Common Percentage Problems and How to Solve Them

Let's explore some common types of percentage problems you might encounter:

1. Finding a Percentage of a Number:

• Problem: Find 15% of 60.
• Solution: (15/100) * 60 = 9

2. Finding the Percentage One Number Represents of Another:

• Problem: What percentage of 50 is 10?
• Solution: (10/50) * 100 = 20%

3. Finding the Whole Number Given a Percentage and a Part:

• Problem: 30% of what number is 12?
• Solution: Let x be the number. Then (30/100) * x = 12. Solving for x, we get x = 40.

4. Percentage Increase or Decrease:

• Problem: A price increased from $50 to $60. What is the percentage increase?
• Solution: The increase is $10. The percentage increase is (10/50) * 100 = 20%.

Advanced Percentage Concepts

As you progress in your understanding of percentages, you'll encounter more advanced concepts, including:

• Compound Interest: Interest calculated not only on the principal amount but also on accumulated interest.

• Percentage Change: Calculating the relative change between two values.

• Percentage Points: The difference between two percentages. For example, an increase from 10% to 15% is a 5 percentage point increase, not a 50% increase.
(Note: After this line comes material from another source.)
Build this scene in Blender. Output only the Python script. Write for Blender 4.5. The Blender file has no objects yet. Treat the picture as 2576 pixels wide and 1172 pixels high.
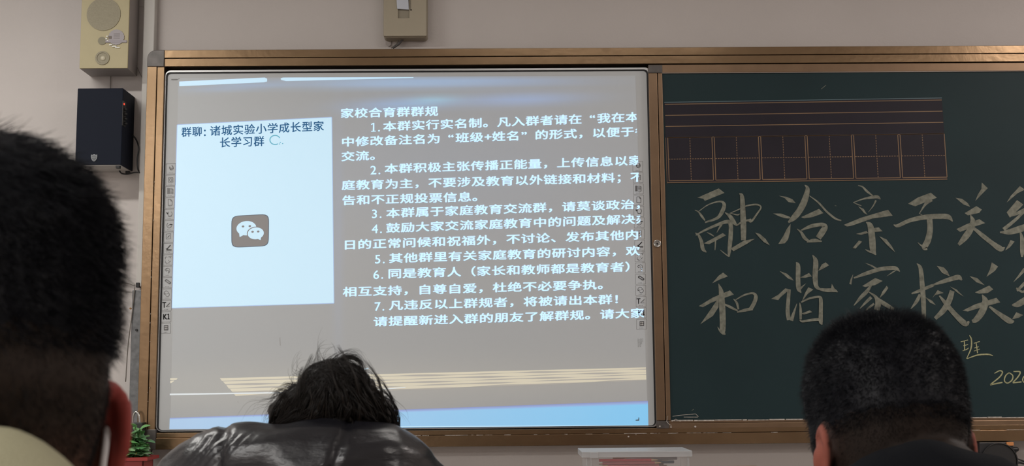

Conclusion: Mastering Percentages for Success

Understanding percentages is a fundamental skill with far-reaching applications. By mastering the principles outlined in this article, you'll be equipped to confidently tackle various percentage problems, whether in your academic studies, professional career, or everyday life. Remember to practice regularly and explore different problem-solving methods to solidify your understanding and build your mathematical confidence. The ability to work with percentages effectively is a valuable tool that will undoubtedly benefit you in numerous contexts. From basic calculations to more advanced applications, a solid grasp of percentages will empower you to analyze data, make informed decisions, and succeed in a wide range of endeavors.